For the first Archive, Mizuguchi demonstrated the Kinect controls. To target items on the screen, you simply wave your hand to move the targeting reticle over them, locking on to multiple items at a time. Then you push forward with your hand to fire. The "vulcan cannon," which is selected by clapping, fires continuously wherever you point the targeting reticle, but appears to be weaker. Mizuguchi used it to clear multiple small enemies out of the way. Finally, raising your hands in the air activated what Mizuguchi called the "happy bomb." Happy bomb! That feeling you just experienced? It was the rush of falling in love with a video game.

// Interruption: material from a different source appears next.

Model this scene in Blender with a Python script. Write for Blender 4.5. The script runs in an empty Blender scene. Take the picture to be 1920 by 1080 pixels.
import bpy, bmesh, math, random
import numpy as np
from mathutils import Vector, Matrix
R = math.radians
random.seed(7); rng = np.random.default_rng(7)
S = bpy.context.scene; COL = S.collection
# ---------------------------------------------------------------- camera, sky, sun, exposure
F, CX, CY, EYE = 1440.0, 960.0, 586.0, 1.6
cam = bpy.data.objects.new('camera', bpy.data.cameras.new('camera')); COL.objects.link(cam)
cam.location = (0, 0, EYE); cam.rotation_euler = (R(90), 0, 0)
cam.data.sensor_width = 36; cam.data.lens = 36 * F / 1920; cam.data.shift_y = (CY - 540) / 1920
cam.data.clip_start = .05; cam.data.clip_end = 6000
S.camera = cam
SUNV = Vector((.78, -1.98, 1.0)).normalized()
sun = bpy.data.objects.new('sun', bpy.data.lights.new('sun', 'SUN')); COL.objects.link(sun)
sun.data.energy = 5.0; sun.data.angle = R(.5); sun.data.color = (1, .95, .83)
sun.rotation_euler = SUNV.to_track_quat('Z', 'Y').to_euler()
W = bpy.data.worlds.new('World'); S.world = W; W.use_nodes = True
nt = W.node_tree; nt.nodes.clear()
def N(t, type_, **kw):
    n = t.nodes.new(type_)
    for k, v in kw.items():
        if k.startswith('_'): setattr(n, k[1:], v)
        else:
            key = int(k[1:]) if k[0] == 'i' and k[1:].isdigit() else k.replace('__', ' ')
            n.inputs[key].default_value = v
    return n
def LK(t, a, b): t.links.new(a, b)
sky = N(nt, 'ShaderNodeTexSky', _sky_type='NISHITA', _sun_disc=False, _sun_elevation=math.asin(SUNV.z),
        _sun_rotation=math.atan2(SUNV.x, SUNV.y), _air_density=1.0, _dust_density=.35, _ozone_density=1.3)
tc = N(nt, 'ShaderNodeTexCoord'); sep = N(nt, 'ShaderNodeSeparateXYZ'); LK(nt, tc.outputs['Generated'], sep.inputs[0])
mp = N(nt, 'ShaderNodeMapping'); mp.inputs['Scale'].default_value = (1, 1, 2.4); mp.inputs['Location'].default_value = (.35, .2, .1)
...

Child of Eden was the first example I'd seen of using Kinect for something abstract (as in, not actually using your body movements to represent the movements of a human body), and it seemed like a novel way to play a rail shooter -- and it's interesting that Kinect enables a different method of control for that type of game than the Wii, which also has a controller well-suited for the genre.

Mizuguchi additionally played through a level using the regular Xbox controller. Of course, since those movements weren't quite as large, it was hard to tell exactly how it worked. He was operating the targeting reticle with the analog stick, at least. This is, so far, the only known control method for PS3. While the Xbox version uses the normal pad or Kinect, Mizuguchi reiterated that the team had yet to decide on Move support for the PS3. Given how fluid and intuitive the Kinect controls were, though, motion controls seem like a lock on PS3.